Comment by chris_wot
4 months ago
Apparently the law is dreadfully written. I was reading the lobste.rs thread and wow, it’s like they took a programming course in goto and it statements and applied it to the law…
4 months ago
Apparently the law is dreadfully written. I was reading the lobste.rs thread and wow, it’s like they took a programming course in goto and it statements and applied it to the law…
I had the complete opposite impression from that thread. It seemed like people were politically motivation to interpret the law in a certain way, so they could act like they were being coerced.
These closures are acts of protest, essentially.
I agree with @teymour's description of the law. It is totally normal legislation.
Not only is this law terrible, there are several other laws like this that have existed for years.
People saying criticism is politically motivated (ignoring the fact that this law was drafted by the Tories and passed by Labour...so I am not exactly clear what the imagined motivation might be) ignore the fact that the UK has had this trend in law for a long time and the outcome has generally been negative (or, at best, a massive waste of resources).
Legislation has a context: if we lived in a country where police behaved sensibly, I could reasonably see how someone could believe this was sensible...that isn't reality though. Police have a maximalist interpretation of their powers (for example, non-crime hate incidents...there is no legislation governing their use, they are used regularly to "question the thinking" of people who write critical things about politicians, usually local, or the police...no appointed authority gave them this power, their usage his been questioned by ministers...they register hundreds of thousands of a year still).

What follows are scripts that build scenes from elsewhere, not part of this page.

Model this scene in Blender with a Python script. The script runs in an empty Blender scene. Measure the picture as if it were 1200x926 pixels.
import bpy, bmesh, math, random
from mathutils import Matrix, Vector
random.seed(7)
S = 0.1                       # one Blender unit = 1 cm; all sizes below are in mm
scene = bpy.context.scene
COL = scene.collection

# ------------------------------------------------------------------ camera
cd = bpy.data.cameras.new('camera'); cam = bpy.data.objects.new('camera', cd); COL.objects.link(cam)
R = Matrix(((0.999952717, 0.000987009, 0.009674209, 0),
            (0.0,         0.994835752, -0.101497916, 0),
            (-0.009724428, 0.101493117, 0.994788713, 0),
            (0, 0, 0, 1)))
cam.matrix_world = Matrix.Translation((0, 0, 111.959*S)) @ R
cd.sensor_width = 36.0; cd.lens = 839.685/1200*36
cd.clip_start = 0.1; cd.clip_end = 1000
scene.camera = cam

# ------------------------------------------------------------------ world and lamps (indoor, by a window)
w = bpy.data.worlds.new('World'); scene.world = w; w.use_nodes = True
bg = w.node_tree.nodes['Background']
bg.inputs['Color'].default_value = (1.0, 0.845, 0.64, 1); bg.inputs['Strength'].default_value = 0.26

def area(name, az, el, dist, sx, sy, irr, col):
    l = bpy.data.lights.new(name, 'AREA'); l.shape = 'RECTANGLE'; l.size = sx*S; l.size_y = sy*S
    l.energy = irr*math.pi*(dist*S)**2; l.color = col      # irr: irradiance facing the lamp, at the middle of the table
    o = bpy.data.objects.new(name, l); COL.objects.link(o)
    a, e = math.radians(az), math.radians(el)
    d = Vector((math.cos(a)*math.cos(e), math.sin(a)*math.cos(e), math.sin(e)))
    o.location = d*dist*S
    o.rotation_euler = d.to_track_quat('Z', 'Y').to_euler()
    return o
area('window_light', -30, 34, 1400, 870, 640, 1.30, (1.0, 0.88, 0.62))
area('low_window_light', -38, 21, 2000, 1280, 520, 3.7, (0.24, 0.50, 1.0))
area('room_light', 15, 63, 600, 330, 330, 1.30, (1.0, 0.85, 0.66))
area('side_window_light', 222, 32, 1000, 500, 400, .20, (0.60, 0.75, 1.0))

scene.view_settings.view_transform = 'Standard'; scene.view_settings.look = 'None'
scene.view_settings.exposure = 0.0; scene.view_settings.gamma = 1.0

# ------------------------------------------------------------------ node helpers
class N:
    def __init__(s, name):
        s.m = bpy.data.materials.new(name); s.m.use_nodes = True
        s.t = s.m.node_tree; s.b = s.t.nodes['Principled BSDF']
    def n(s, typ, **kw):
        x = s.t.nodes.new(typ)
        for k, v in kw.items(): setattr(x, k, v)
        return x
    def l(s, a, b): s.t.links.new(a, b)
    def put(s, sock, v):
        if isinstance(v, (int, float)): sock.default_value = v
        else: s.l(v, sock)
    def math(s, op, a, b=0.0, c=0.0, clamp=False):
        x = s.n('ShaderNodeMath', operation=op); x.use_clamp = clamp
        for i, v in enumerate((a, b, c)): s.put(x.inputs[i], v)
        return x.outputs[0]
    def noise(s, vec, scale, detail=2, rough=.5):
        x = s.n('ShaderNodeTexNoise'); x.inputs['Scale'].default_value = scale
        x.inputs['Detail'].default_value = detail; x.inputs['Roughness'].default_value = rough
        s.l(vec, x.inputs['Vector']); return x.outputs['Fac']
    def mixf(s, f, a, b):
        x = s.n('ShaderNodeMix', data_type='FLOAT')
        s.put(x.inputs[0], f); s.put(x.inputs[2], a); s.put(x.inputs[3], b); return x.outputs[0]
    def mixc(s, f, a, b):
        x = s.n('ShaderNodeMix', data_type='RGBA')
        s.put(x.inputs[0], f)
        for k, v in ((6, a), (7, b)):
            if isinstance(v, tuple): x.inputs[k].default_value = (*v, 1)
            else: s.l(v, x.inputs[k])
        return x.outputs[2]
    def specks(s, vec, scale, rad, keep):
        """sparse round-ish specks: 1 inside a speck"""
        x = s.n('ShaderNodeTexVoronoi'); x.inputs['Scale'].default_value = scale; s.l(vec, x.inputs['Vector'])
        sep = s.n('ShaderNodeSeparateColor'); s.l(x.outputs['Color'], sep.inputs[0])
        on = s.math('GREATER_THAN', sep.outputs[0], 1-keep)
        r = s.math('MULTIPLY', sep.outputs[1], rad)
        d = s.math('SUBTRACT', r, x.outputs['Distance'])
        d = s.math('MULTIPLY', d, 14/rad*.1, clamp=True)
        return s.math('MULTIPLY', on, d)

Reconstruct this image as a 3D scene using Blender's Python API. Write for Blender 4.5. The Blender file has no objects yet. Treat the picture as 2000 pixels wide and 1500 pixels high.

Btw, if you want to know how the sausage is made: security services/police want these laws, some event happens, and then there is a coordinated campaign with the media (the favour is usually swapped for leaks later) to build up "public support" (not actual support, just the appearance of support), meetings with ministers are arranged "look at the headlines"...this Act wasn't some organic act of legislative genius, it was the outcome of a targeted media campaign from an incident that, in factual terms, is unrelated with what the Act eventually became (if this sounds implausible, remember that May gave Nissan £30m on the back of SMMT organising about a week's worth of negative headlines, remember that Johnson brought in about 4m migrants off the back of about two days of briefing against him by a six-month old lobbying group from hotels and poultry slaughterhouses...this is actually how the govt works...no-one reads papers apart from politicians).
Giving Ofcom this power, if you are familiar with their operations, is an act of literal insanity. Their budget has exploded higher (I believe near a quarter of a billion now). If you think tech companies are actually going to enforce our laws for us, you are wrong. But suggesting that Ofcom with their new legions of civil servants is supposed to the watchdog of online content...it makes no sense, it cannot be described as "totally normal" in a country other than China.